Obviously, that was simply an idea for what I thought my life would be like as a parent. All of that changes in an instant. As soon as I held my girls, it didn’t matter what gender they were, I was going to love them and support them and help them be their own people no matter what.
RT: If you had to choose one word to describe the experience of girlhood, what would it be?
MF: Real.
RT: Is there anything you wish you could go back and tell Little You?
MF: I wish I could go back in time and tell younger me that she is just fine the way she is, and she is worthy of love, even if she struggles with fractions and sometimes she trips walking down the sidewalk, she doesn’t need to be perfect to be loved. I would tell her she is worthwhile.

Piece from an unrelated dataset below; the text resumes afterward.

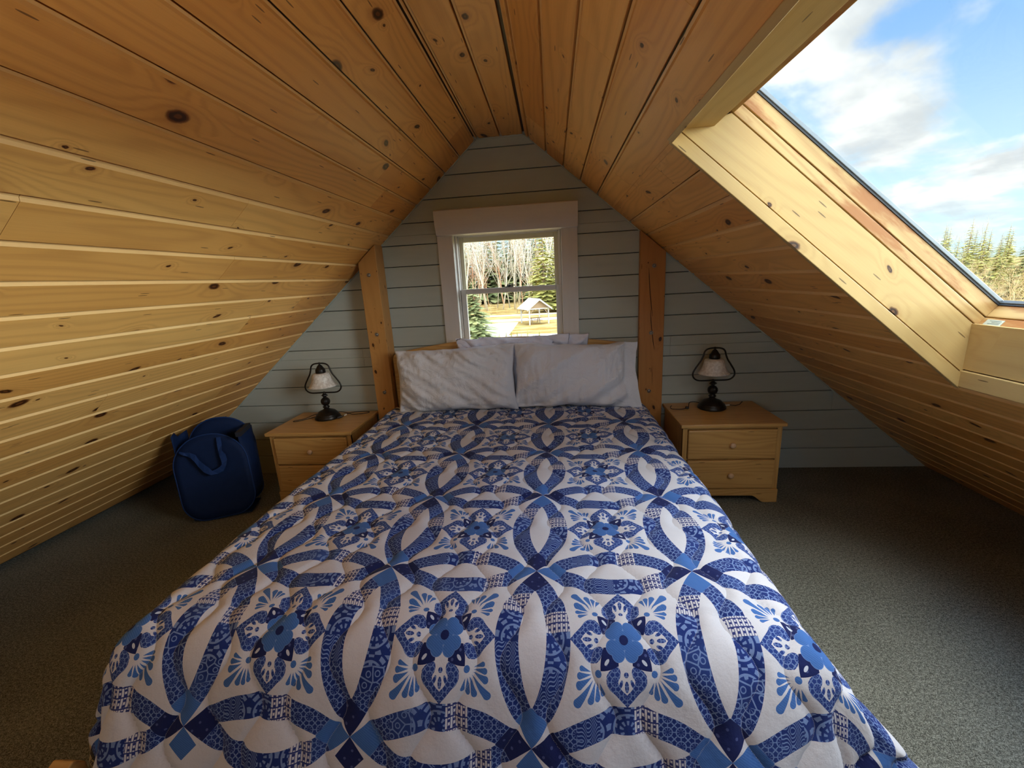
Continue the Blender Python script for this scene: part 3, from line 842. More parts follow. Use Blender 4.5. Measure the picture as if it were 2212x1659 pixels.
# ------------------------------------------------------------------ quilt mesh
def quilt():
    XL, XR, YH, YFt, ZT = -1.105, 0.515, 2.84, 0.935, 0.600   # start of the rounded edges
    st = 0.009
    SIDE, FOOT = 0.56, 0.60
    def fall(e, r, flare):
        # outward distance and drop for excess length e: arc of radius r then a nearly straight fall
        th = PI / 2 - flare; L1 = r * th
        if e < L1:
            a = e / r; return r * math.sin(a), r * (1 - math.cos(a))
        o = r * math.sin(th); d = r * (1 - math.cos(th)); k = e - L1
        return o + k * math.cos(th), d + k * math.sin(th)
    a0, a1 = XL - SIDE, XR + SIDE
    b0, b1 = YFt - FOOT, YH
    na = int((a1 - a0) / st); nb = int((b1 - b0) / st)
    vs = []; pat = []; raw = []
    for j in range(nb + 1):
        b = b0 + (b1 - b0) * j / nb
        for i in range(na + 1):
            a = a0 + (a1 - a0) * i / na
            ex = max(0, XL - a, a - XR); ey = max(0, YFt - b)
            sx = -1 if a < XL else 1
            bx = min(max(a, XL), XR); by = max(b, YFt)
            e = math.hypot(ex, ey)
            # puffs between the serpentine quilting seams
            wob = 0.026 * math.sin(2 * PI * b / 0.215)
            k = (a + 0.02) / 0.108
            kf = math.floor(k)
            l0 = (kf - .5) ; 
            best = 9
            for q in (kf - 1, kf, kf + 1, kf + 2):
                s = 1 if q % 2 else -1
                best = min(best, abs(a + 0.02 - q * 0.108 - s * wob))
            puff = 0.0125 * (1 - math.exp(-(best / 0.015) ** 1.05))
            big = 0.010 * mnoise.noise(Vector((a * 3.1, b * 2.3, 1.7))) + 0.004 * mnoise.noise(Vector((a * 11, b * 8, 5)))
            hgt = puff + big
            if e < 1e-9:
                # slightly crowned bed
                edge = min(a - XL, XR - a)
                x, y, z = a, b, ZT - 0.012 + hgt - 0.010 * math.exp(-edge / 0.05)
                if b > 2.62: z -= 0.0
            else:
                fx = ex / e; fy = ey / e
                near = min(1, max(0, (1.45 - b) / .75)); near = near * near * (3 - 2 * near)
                ox, dx = fall(ex, 0.105, math.radians(13 + near * (20 if sx > 0 else 4)))
                oy, dy = fall(ey, 0.145, math.radians(22))
                d = (dx ** 3 + dy ** 3) ** (1 / 3)
                phi = math.atan2(ex, ey)
                corner = math.sin(2 * phi) if ex > 0 and ey > 0 else 0
                fold = corner * (0.050 * math.cos(4 * phi + (0.9 if sx > 0 else 0.2))) * min(1, max(0, d - .05) / .25)
                rip = 0.012 * min(1, d / .3)
                gx = min(1, dx / .1); gy = min(1, dy / .1)
                ox += gx * (hgt + rip * math.sin(b * 17 + 1.2)) + fold * fx
                oy += gy * (hgt + rip * math.sin(a * 17 + 1.2)) + fold * fy
                zz = hgt * max(0, 1 - d / .1)
                x, y, z = bx + sx * ox, by - oy, ZT - 0.022 + 0.010 * (1 - math.exp(-e / .05)) - d + zz
                z = max(z, 0.03)
            vs.append((x, y, z))
            raw.append((a, b)); pat.append(((a + 0.072 - 0.02 * (b - 1.07)) / 0.44, (b - 1.075) / 0.437))
    fs = []
    W = na + 1
    for j in range(nb):
        for i in range(na):
            fs.append((j * W + i, j * W + i + 1, (j + 1) * W + i + 1, (j + 1) * W + i))
    me = bpy.data.meshes.new('quilt'); me.from_pydata(vs, [], fs)
    uv = me.uv_layers.new(name='pat'); fl = []
    for f in fs:
        for q in f: fl.extend(pat[q])
    uv.data.foreach_set('uv', fl)
    uv = me.uv_layers.new(name='cloth'); fl = []
    for f in fs:
        for q in f: fl.extend(raw[q])
    uv.data.foreach_set('uv', fl)
    me.polygons.foreach_set('use_smooth', [True] * len(fs)); me.materials.append(M_QUILT)
    o = bpy.data.objects.new('quilt', me); C.objects.link(o)
    s = o.modifiers.new('thick', 'SOLIDIFY'); s.thickness = 0.008; s.offset = -1
    tag(o, 'blue and white ring-patterned quilt spread over the bed', 'quilt')
    return o
quilt()

# ------------------------------------------------------------------ bed
bed = thing('bed', (-0.27, 1.9, 0), 'wooden bed with arched honey-coloured headboard under the blue and white quilt', 'bed')
mb = MB()
hy0, hy1 = 2.915, 2.955; hx0, hx1 = -1.162, 0.548
prof = [(hx0, 0.02)]
def htop(t):  # t 0..1 across
    return 0.965 + 0.075 * math.sin(PI * t) ** 0.8
for i in range(9):
    a = i / 8 * PI / 2; prof.append((hx0 + .055 * (1 - math.cos(a)), 0.925 + .055 * math.sin(a) - .01))
for i in range(1, 40): 
    t = i / 40; prof.append((hx0 + .055 + (hx1 - hx0 - .11) * t, 0.968 + 0.078 * math.sin(PI * t) ** 0.9))
for i in range(9):
    a = PI / 2 - i / 8 * PI / 2; prof.append((hx1 - .055 * (1 - math.cos(a)), 0.925 + .055 * math.sin(a) - .01))
prof += [(hx1, 0.02)]
mb.prism([(x, z) for x, z in prof], hy0, hy1, 1, r=.33)
# uv of the faces should run along x
for k, f in enumerate(mb.f):
    if len(f) > 4: mb.uv[k] = [(mb.v[q].x, mb.v[q].z) for q in f]
mb.build('headboard', M_OAK, bed, bevel=.006)
mb = MB()
inn = [(hx0 + .09, .30), (hx1 - .09, .30), (hx1 - .09, .845)]
for i in range(1, 20): inn.append((hx1 - .09 - (hx1 - hx0 - .18) * i / 20, .85 + .06 * math.sin(PI * i / 20)))
inn.append((hx0 + .09, .845))
mb.prism(inn, hy0 - .0015, hy0 - .0005, 1, r=.7)
for k, f in enumerate(mb.f):
    if len(f) > 4: mb.uv[k] = [(mb.v[q].x, mb.v[q].z) for q in f]
mb.build('recessed_panel', wood('panel_veneer', (0.10, .05, .015), (0.24, .13, .045), (0.28, .16, .055), knots=0, ring=.3), bed)
mb = MB()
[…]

RT: You are very transparent in your perceived failures and regrets as a mother. You admit to having a short temper; repeating the behaviors you suffered from your father. As one of your daughters dealt with seizures, you looked back to the feelings of disgust and perceived moral failings around your aunt’s epilepsy. You suffered several miscarriages and blamed yourself for them. For any mothers and those who want to be mothers who might read this, do you have any advice for them?
MF: Motherhood has long been viewed as something akin to sainthood. We create characters of what we believe women should be when they’re mothers, and we put them on a pedestal. We expect them to look beautiful, but also tend to their children’s needs. We expect them to hold full-time jobs, but also keep clean homes. We expect them to bake homemade treats for PTO gatherings and run 5Ks. The greatest bit of advice I would have for any mother is to simply be yourself. Just because you are a mother doesn’t mean you are not human. You simply have to be your own basic, remarkable self, and that includes the self that you were before you had kids. Maintaining a connection to those earliest tendrils of being remains paramount.